## [Written exercise]
State how many lines of the records contain the string "scene". Give the number alone.
------------------------------------------------------------------------
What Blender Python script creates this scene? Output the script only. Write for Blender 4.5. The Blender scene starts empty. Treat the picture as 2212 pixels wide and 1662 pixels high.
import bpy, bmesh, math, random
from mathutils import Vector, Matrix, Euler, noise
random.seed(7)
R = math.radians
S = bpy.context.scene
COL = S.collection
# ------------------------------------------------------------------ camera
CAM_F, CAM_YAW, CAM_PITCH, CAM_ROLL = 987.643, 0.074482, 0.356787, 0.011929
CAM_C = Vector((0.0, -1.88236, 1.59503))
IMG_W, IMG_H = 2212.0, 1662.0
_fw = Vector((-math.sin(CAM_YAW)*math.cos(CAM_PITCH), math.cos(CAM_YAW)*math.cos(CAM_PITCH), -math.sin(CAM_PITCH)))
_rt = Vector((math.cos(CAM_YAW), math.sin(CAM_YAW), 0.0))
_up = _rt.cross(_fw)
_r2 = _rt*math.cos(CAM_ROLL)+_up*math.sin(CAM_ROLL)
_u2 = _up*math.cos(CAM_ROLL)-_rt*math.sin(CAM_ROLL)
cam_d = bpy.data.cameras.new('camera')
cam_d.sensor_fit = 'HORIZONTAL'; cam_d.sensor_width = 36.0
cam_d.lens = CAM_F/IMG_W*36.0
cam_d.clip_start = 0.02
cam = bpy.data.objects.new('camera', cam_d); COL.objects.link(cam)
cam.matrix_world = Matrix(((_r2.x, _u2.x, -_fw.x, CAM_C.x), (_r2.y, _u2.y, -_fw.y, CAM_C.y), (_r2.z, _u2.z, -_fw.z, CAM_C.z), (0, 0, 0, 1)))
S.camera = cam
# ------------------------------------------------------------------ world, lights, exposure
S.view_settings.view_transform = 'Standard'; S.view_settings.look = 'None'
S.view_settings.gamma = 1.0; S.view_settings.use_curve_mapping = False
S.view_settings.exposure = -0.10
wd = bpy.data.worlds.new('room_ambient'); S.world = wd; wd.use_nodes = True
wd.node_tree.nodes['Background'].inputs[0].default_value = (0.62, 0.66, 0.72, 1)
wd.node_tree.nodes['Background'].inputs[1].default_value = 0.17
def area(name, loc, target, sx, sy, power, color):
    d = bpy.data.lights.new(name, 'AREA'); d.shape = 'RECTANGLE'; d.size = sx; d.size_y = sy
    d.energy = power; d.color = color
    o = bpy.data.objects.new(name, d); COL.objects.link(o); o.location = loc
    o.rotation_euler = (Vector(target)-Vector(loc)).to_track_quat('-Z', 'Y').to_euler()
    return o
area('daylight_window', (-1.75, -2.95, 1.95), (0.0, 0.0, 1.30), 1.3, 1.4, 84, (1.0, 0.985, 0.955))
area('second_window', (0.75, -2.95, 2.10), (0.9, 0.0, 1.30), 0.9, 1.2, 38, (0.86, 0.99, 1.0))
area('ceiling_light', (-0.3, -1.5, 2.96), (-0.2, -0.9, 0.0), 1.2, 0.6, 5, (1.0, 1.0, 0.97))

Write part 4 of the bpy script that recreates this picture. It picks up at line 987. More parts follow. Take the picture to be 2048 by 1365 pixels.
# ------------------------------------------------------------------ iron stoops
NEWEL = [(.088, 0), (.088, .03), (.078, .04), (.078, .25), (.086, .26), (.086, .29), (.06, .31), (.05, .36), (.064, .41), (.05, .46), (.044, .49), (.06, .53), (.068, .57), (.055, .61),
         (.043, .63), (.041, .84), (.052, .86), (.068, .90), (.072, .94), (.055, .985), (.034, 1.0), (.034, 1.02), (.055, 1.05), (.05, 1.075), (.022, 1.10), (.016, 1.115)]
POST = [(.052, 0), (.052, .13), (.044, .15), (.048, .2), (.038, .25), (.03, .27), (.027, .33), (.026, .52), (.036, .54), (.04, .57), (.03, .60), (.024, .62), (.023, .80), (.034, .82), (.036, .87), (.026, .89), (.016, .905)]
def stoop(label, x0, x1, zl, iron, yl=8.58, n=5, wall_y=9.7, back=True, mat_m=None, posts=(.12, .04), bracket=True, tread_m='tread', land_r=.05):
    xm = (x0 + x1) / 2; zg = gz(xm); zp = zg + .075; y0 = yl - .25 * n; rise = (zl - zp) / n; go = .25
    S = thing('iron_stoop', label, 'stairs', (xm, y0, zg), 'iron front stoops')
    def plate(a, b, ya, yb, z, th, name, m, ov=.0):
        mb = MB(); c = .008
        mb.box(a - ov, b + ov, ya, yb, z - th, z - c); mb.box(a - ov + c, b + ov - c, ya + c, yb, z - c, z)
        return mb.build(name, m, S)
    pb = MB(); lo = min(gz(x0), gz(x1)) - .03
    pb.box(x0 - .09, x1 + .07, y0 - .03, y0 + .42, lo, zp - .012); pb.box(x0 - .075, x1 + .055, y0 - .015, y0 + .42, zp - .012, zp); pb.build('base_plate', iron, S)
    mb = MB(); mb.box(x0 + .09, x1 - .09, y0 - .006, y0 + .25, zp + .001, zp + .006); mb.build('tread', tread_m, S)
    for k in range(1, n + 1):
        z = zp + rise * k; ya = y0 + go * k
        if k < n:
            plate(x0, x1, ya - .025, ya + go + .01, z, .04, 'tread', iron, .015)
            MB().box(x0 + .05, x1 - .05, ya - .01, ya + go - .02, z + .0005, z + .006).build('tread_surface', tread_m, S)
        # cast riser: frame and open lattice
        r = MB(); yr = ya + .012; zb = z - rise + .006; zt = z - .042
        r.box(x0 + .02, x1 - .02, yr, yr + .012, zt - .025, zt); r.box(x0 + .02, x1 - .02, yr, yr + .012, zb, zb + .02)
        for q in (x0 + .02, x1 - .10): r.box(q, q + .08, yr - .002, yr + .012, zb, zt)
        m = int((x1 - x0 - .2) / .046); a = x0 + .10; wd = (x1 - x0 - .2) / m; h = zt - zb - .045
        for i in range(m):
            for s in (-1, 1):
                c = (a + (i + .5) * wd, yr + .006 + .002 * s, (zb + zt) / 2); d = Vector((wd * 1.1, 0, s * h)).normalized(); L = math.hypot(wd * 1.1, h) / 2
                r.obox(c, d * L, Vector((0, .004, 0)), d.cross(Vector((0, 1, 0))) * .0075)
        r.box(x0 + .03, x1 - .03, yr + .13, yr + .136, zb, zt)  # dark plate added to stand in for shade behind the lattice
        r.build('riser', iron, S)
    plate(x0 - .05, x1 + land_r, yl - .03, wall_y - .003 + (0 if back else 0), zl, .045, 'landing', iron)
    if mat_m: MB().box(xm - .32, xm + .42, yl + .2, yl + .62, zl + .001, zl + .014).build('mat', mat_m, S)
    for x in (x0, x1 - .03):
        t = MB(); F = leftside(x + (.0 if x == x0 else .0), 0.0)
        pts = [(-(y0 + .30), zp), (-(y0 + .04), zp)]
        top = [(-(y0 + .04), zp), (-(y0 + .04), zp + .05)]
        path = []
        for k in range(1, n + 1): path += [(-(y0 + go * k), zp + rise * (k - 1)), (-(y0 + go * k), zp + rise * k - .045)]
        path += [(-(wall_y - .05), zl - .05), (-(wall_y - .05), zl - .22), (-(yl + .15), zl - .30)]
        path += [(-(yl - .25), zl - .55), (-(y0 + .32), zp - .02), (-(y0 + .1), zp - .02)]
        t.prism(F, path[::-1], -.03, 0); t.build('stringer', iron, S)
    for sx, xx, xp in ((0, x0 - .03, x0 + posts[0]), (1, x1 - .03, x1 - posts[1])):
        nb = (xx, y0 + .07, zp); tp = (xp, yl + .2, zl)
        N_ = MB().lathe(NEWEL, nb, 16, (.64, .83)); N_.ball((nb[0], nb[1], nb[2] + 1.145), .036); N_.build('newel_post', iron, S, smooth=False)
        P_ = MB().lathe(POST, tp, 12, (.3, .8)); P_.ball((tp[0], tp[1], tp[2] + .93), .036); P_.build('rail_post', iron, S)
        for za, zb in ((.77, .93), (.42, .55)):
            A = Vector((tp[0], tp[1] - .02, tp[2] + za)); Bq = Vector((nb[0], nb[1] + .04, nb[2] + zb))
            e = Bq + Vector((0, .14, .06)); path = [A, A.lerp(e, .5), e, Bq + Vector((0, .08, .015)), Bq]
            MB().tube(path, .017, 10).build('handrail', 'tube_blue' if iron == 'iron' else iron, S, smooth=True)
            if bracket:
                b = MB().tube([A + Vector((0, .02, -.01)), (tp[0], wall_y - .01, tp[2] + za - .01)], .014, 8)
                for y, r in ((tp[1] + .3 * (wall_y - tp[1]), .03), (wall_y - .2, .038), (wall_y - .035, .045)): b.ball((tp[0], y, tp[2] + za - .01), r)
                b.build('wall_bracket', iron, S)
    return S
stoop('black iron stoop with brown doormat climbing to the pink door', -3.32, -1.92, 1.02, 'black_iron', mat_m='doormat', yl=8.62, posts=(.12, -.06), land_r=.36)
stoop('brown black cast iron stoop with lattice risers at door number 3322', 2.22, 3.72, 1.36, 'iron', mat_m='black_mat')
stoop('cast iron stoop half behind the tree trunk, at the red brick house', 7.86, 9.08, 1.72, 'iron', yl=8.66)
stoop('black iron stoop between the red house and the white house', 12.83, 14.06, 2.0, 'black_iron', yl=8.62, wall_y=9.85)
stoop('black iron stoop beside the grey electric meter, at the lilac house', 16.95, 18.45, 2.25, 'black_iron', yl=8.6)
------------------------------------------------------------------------
## [Output]
2